Die Verwaltung Rojavas ist weit davon entfernt, fehlerfrei zu arbeiten, was angesichts der bedrohlichen Lage auch eine unrealistische Erwartung wäre. Auf die Kritik der internationalen Menschenrechtsorganisation Human Rights Watch hinsichtlich Verstößen gegen Menschenrechtsstandards durch Sicherheitskräfte kann entgegnet werden, dass die administrativen und politischen Strukturen ganz neu aufgebaut werden mussten und einer sehr bedrohlichen Gefahr durch terroristische Organisationen ausgesetzt sind. Ein weiterer Kritikpunkt der Menschenrechtsorganisation war, dass bereits 16- bis 17-Jährige in den militärischen Selbstverteidigungseinheiten aktiv sind – für manche junge Frauen mag es vielleicht sogar eine Möglichkeit sein, familiären Zwängen oder einer Heirat zu entgehen. Warum will man ihnen nicht das Recht auf diese Entscheidung zugestehen?

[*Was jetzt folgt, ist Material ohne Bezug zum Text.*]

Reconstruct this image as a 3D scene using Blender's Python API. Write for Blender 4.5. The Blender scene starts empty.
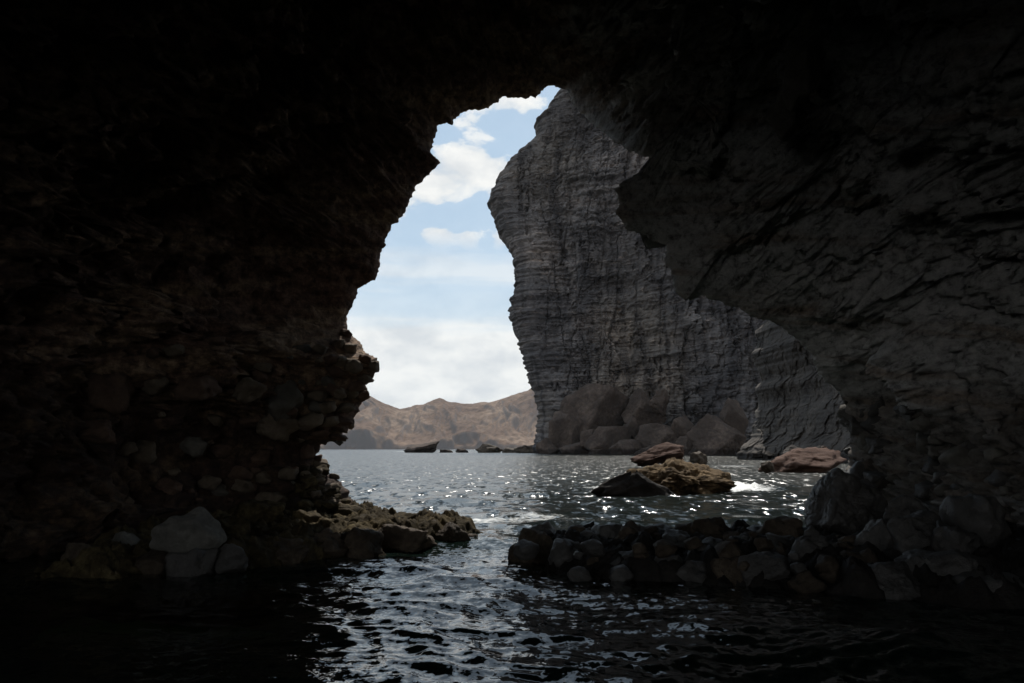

Auch wenn das System in Rojava nicht perfekt sein mag, im Vergleich zu dem, was ringsherum geschieht, stellt Rojava eine Alternative dar, die geschützt werden muss und eine Hoffnung für den ganzen Nahen Osten bedeuten kann. Die türkische Regierung würde es gerne sehen, dass Rojava scheitert, die PKK wird von der EU noch weiterhin auf der Terrorliste geführt, und die Luftschläge der USA scheinen eher ein halbherziges Unterfangen zu sein. Die Hilfe, die die Kämpfer und Kämpferinnen von Kobanȇ nach langem Zögern nun endlich erhalten, ist zweifellos keine uneigennützige, und es bleibt zu hoffen, dass sie sich für die Bevölkerung nicht letztendlich als Falle entpuppt.